Оставшееся время в Австралии я провёл, живя одним и тем же днём. Я запрещал себе смотреть в будущее и вспоминать прошлое. Я ставил перед собой только четыре задачи: что-нибудь съесть, хоть чуть-чуть поспать, помедитировать, поработать над диссертацией. Четыре ступеньки, четыре маленьких усилия, не больше. Если я выполнял их все, то считал день невероятно успешным. Если же я делал что-то ещё кроме этого, то день был просто фантастически удачным. Тим ныл, что его жизнь не сахар, я шёл по четырём ступенькам. Босс без какого-либо понимания накупил оборудования для работы с кровью и повелел мне разобраться, я шёл по четырём ступенькам. Никто, кроме меня не мог проверить магистерские диссертации наших студентов, я шёл по четырём ступенькам.

Потом диссертация была закончена и я в отупении наблюдал, как разбираюсь с накопившимися делами, закрываю счета, одну за другой решаю все проблемы с выездом из квартиры (которые мой бестолковый сосед-австралиец решить не мог), в замедленной съёмке смотрю как разламывают и увозят на свалку всю мою мебель, и лечу в Россию, в которую я так-то и не думал, что вернусь.

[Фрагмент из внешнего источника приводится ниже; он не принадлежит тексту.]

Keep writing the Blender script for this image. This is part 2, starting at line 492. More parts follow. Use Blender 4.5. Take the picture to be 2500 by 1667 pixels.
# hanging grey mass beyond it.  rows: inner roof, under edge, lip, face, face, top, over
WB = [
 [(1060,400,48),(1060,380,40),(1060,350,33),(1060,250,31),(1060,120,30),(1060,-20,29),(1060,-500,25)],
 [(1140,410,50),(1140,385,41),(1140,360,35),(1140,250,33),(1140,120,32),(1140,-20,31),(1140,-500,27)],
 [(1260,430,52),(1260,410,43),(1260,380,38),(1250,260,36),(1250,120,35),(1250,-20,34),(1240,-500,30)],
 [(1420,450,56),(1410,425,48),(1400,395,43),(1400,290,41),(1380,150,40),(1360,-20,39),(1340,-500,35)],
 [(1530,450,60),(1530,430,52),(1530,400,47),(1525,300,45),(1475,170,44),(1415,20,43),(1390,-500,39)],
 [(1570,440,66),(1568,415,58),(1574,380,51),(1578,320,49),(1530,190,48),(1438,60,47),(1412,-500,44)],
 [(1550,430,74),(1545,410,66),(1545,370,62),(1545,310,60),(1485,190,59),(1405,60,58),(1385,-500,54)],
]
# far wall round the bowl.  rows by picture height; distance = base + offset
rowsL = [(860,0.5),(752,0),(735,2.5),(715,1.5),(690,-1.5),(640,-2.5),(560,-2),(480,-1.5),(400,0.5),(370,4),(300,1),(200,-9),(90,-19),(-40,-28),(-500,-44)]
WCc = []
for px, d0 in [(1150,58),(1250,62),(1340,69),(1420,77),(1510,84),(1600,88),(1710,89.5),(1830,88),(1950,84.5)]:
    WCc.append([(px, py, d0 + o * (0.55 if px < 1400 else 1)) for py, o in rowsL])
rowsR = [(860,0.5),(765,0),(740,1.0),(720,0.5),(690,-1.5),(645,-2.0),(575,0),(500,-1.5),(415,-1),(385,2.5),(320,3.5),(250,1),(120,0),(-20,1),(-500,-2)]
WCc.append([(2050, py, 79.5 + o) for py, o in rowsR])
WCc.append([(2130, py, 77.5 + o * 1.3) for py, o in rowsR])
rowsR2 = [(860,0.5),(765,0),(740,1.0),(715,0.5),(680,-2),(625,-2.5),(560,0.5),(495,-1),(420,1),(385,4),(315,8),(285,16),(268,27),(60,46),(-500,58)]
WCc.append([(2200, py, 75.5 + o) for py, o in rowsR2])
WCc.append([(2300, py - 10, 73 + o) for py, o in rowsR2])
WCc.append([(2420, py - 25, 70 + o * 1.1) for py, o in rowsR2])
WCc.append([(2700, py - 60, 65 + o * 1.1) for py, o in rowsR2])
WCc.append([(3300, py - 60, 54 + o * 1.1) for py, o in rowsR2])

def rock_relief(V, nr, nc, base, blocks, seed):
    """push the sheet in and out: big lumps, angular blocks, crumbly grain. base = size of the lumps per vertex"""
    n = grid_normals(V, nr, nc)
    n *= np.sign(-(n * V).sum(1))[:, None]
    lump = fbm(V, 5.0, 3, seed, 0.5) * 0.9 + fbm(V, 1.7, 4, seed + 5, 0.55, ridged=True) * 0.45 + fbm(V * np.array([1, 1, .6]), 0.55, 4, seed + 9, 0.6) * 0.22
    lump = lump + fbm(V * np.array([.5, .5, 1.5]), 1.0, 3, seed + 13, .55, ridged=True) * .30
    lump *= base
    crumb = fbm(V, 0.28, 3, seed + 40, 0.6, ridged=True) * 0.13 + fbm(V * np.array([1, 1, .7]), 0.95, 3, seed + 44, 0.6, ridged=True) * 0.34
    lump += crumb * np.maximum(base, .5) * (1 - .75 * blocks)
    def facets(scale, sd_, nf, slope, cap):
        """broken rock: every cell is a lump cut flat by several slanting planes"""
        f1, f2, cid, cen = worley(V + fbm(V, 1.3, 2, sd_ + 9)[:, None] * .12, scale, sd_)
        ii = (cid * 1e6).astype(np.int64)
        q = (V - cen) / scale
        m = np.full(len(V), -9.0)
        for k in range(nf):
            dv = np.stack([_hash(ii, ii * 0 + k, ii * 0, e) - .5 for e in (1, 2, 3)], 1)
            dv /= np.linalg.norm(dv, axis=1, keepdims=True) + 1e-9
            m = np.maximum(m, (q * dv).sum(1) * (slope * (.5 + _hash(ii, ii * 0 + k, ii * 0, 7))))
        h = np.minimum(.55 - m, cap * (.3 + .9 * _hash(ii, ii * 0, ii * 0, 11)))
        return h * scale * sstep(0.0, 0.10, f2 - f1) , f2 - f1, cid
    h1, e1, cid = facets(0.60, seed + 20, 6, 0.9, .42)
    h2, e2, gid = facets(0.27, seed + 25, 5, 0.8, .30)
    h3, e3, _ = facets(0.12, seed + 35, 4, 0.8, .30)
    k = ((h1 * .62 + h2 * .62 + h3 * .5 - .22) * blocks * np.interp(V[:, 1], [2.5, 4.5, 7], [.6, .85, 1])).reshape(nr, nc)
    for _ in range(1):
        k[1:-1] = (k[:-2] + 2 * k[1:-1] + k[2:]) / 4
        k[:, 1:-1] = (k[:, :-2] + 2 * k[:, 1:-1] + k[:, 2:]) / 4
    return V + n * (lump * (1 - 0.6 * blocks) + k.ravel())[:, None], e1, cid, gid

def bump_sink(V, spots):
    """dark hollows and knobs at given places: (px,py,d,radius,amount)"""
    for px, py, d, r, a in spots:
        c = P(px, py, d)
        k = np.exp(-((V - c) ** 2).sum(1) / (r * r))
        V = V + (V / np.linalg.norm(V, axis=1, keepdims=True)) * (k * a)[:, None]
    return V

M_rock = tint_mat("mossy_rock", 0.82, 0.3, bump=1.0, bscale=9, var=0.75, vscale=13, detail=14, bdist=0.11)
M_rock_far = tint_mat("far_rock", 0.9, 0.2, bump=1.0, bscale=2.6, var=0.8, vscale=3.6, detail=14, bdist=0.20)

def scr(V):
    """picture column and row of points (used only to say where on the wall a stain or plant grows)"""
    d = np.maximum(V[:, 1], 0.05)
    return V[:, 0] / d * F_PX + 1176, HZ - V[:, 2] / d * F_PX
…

Лечу почти тридцать часов из 30ти градусной декабрьской Брисбенской жары в промозглый декабрьский Питер. К Зиме, которую не видел три года. В аэропорту меня встретил друг и повёз прикручивать наружные украшения. У него была работа, которую надо было доделать и мы стали её доделывать. Я надел грязную но тёплую рабочую одежду и едва гнущимися пальцами крепил гирлянды к стене дома.

Мораль в этом одна-единственная: если начать жалеть себя, если злишься на себя, если тиранишь себя, то остановиться невозможно. С одной стороны, это тратит силы, которые в такой момент на вес золота. А с другой стороны это делает тебя слабым перед миром и людьми. И они не замедлят воспользоваться этим, и начнётся непрекращающийся поток причин жалеть себя и злиться на себя и дальше. И выход только один – шаг за шагом выбираться, не думая ни о чём другом. Не жалея себя, не заботясь о будущем и не погрязая в прошлом. Шаг за шагом мягко толкая себя вперёд. Потому что в этом мире нет ни одного оправдания для слабости, он так устроен. И в этом безусловно есть божественная справедливость.